> [Stated exercise]: Of the lines listed below, return exactly those that run from the line containing "Generate a Blender" through the line containing "C = bpy.context.scene.collection", both included.
● ● ● ●
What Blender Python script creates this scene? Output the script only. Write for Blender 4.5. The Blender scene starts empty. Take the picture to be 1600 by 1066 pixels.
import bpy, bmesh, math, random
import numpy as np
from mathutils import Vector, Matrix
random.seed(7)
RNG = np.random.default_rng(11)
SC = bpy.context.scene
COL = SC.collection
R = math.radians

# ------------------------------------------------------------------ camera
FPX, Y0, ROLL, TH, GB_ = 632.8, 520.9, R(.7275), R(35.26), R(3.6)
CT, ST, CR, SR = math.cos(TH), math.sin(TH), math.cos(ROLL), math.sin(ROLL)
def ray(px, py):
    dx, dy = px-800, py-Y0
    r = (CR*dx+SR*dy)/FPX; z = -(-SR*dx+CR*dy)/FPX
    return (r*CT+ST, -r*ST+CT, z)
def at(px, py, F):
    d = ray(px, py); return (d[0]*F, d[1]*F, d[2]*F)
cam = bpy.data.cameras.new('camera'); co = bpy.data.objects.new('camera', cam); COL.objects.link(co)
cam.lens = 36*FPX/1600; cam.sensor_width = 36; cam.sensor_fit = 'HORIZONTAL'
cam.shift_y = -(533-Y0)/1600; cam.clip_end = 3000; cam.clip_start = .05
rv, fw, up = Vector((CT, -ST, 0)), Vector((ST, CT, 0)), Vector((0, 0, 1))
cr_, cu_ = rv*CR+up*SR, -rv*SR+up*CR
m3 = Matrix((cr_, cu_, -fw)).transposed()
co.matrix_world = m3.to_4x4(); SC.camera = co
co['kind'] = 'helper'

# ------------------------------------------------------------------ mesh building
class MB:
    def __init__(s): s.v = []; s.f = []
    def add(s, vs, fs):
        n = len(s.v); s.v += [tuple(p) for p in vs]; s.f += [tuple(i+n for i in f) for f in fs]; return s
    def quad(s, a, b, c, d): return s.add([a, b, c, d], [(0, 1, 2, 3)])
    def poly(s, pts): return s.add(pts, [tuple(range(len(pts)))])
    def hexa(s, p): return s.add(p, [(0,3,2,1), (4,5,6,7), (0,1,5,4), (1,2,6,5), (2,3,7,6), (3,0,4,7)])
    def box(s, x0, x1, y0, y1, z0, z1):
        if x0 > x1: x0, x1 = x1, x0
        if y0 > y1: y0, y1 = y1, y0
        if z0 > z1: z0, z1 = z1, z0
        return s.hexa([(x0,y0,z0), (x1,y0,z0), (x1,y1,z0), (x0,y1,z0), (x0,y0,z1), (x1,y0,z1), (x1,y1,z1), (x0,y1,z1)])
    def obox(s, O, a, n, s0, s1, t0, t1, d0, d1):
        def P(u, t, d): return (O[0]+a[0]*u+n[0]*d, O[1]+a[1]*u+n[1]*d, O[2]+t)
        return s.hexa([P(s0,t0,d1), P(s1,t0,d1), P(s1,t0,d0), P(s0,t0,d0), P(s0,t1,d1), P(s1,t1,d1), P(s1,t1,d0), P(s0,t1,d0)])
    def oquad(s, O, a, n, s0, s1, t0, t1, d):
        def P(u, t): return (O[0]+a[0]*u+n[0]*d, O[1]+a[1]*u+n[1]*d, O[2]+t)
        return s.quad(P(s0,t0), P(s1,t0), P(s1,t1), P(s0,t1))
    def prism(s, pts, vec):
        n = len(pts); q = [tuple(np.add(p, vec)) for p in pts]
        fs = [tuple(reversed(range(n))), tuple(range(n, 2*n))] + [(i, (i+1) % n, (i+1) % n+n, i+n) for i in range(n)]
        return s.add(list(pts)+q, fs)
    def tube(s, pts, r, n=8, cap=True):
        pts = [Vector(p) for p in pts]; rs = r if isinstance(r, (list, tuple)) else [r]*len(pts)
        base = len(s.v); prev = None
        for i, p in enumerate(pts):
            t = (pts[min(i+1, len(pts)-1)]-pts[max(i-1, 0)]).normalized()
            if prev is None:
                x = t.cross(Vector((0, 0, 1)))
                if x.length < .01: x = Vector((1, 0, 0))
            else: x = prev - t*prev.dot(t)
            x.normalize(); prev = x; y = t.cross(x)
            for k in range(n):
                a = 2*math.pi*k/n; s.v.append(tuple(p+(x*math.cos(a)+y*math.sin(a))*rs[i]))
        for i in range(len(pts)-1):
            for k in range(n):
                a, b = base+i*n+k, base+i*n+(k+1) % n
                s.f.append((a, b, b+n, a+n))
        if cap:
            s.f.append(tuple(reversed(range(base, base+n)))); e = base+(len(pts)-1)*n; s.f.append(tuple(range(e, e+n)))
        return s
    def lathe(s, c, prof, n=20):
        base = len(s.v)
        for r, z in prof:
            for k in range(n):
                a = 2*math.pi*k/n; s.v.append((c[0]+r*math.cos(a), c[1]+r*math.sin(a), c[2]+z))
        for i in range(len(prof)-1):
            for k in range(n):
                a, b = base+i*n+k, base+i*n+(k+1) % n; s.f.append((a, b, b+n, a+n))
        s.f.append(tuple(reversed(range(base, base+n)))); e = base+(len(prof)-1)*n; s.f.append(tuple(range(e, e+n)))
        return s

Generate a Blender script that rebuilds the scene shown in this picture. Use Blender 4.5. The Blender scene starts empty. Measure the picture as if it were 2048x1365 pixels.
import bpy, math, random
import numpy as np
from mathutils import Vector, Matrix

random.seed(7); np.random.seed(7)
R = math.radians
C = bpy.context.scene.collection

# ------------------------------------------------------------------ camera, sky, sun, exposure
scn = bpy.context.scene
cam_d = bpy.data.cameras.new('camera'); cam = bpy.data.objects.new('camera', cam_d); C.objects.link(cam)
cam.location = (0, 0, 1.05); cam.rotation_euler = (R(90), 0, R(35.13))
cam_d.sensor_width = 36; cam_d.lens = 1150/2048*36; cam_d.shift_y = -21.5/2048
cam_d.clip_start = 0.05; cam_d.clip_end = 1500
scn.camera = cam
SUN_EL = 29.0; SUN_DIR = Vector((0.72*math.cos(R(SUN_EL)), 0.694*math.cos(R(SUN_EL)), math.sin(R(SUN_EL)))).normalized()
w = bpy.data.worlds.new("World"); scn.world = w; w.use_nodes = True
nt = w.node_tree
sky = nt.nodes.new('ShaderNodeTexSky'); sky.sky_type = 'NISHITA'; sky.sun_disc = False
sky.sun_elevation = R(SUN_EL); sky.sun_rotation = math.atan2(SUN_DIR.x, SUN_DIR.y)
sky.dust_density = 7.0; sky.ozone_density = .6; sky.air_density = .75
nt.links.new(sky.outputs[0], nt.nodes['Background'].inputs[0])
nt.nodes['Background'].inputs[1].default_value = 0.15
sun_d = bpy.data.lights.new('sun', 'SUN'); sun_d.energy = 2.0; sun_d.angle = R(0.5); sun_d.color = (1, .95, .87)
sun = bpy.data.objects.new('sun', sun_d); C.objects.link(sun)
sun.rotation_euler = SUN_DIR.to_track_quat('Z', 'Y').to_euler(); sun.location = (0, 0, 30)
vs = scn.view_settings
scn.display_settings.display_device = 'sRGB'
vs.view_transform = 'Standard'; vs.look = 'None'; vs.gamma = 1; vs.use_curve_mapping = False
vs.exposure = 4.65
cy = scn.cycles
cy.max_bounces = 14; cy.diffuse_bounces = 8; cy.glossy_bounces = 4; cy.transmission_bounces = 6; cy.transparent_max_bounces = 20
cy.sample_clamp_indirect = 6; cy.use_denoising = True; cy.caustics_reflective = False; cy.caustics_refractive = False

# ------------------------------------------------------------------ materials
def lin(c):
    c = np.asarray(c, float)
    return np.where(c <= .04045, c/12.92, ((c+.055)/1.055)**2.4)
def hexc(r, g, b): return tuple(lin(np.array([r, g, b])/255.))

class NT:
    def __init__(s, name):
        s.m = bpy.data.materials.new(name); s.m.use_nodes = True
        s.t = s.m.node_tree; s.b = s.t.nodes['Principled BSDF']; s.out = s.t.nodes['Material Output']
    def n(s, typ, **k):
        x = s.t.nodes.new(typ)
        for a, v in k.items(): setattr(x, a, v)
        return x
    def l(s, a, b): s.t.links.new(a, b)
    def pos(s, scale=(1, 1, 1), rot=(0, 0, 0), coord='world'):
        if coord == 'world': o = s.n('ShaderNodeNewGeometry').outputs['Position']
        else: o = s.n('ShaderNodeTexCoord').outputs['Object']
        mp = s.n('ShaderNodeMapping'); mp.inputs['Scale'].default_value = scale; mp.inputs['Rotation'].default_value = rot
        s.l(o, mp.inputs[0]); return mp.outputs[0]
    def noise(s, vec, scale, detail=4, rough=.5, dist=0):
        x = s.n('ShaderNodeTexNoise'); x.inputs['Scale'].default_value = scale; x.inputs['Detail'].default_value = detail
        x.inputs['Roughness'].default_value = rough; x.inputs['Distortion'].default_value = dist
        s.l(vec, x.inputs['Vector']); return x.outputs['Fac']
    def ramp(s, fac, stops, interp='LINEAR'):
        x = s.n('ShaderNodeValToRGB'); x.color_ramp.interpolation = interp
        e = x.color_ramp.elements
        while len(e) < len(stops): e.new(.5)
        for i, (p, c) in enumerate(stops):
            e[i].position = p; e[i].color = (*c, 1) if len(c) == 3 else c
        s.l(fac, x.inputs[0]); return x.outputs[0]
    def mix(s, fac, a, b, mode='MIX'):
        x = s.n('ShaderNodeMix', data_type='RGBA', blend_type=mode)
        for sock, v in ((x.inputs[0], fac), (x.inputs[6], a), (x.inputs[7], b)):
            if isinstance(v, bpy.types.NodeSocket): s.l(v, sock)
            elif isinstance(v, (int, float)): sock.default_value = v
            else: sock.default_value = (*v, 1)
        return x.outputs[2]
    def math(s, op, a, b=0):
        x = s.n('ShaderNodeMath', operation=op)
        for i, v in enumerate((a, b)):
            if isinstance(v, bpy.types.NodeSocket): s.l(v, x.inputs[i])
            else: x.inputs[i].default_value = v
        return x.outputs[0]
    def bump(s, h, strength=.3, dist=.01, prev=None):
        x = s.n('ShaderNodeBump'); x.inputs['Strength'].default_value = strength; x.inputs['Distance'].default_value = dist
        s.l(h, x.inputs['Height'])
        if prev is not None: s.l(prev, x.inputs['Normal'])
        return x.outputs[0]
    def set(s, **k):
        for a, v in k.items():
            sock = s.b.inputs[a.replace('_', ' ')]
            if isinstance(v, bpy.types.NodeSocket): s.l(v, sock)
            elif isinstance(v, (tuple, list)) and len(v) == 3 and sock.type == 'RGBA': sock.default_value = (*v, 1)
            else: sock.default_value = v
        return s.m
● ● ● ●
> [Task response]:
Generate a Blender script that rebuilds the scene shown in this picture. Use Blender 4.5. The Blender scene starts empty. Measure the picture as if it were 2048x1365 pixels.
import bpy, math, random
import numpy as np
from mathutils import Vector, Matrix

random.seed(7); np.random.seed(7)
R = math.radians
C = bpy.context.scene.collection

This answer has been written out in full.